**DATA LINES:**

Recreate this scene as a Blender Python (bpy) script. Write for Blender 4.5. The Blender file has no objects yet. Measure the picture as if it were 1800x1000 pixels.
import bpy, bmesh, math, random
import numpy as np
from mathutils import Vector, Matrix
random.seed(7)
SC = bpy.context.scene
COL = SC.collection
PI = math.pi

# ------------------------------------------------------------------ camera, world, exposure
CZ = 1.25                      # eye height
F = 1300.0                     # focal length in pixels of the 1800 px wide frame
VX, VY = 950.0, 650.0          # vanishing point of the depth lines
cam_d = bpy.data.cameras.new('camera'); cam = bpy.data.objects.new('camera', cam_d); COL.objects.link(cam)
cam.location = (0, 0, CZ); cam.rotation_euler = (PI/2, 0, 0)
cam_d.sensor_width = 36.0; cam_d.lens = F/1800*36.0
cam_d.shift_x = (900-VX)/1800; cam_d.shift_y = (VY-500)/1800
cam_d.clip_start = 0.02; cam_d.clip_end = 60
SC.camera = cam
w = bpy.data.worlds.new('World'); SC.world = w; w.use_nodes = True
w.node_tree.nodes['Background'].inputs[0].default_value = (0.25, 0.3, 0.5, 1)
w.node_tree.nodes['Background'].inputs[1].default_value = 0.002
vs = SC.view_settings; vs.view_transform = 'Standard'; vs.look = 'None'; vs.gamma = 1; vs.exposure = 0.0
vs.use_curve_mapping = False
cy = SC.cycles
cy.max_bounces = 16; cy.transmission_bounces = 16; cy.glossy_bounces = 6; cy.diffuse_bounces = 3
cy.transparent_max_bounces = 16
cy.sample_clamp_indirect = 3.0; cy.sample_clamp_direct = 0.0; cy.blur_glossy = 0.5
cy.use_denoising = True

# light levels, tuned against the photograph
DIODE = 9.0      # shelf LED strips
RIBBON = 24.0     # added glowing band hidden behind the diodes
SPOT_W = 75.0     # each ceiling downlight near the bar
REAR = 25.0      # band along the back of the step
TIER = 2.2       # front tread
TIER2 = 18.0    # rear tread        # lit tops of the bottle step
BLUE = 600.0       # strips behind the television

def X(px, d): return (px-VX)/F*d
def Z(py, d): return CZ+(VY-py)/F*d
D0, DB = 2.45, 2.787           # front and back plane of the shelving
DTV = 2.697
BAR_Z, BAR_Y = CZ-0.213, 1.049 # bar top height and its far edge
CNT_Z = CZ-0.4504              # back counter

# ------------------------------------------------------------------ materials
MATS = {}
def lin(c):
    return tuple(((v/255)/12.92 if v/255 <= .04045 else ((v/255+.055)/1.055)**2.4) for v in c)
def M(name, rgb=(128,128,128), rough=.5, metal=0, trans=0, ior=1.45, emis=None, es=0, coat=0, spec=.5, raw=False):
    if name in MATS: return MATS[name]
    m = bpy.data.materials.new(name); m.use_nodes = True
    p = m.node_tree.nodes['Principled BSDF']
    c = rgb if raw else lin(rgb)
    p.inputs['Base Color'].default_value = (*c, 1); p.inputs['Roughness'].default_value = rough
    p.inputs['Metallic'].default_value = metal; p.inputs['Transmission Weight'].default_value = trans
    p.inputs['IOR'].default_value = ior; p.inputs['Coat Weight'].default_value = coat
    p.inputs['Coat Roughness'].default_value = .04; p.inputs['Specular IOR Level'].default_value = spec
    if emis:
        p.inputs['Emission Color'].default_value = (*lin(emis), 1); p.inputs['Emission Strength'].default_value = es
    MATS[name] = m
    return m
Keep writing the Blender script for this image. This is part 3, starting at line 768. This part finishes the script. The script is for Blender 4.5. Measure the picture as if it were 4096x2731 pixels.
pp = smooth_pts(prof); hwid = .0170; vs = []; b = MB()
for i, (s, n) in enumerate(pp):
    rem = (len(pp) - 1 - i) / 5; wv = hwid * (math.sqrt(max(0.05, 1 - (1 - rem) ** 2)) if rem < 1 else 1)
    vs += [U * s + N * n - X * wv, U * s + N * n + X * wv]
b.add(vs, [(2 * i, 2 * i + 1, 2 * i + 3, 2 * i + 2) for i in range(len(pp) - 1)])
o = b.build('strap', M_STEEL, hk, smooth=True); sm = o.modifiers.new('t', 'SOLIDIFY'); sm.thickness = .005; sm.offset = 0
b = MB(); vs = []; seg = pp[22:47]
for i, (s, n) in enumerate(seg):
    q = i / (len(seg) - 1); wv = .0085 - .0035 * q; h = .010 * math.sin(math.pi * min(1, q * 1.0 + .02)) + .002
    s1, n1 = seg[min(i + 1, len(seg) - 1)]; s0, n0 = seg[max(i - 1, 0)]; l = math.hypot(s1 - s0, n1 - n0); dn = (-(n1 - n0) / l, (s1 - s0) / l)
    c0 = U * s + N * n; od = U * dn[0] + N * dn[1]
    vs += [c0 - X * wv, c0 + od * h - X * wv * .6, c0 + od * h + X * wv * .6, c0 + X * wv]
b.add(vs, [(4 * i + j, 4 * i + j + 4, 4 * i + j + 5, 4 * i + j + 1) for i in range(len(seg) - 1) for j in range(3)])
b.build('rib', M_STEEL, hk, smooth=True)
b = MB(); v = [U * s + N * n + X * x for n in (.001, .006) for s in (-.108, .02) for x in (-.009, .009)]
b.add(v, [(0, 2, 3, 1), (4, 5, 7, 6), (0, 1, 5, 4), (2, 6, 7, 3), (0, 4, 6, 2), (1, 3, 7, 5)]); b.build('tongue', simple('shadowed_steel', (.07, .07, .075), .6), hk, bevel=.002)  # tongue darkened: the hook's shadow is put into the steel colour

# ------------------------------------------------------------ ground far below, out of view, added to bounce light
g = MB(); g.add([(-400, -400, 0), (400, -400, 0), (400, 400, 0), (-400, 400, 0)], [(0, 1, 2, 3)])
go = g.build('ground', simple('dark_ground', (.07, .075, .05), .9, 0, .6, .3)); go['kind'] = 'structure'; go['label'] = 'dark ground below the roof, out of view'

**WHAT IS EXPECTED:**
Your output must be the lines of the material above, from the first through the line that contains "PI = math.pi", copied exactly. Include both endpoints and nothing else.

**SOLUTION:**
Recreate this scene as a Blender Python (bpy) script. Write for Blender 4.5. The Blender file has no objects yet. Measure the picture as if it were 1800x1000 pixels.
import bpy, bmesh, math, random
import numpy as np
from mathutils import Vector, Matrix
random.seed(7)
SC = bpy.context.scene
COL = SC.collection
PI = math.pi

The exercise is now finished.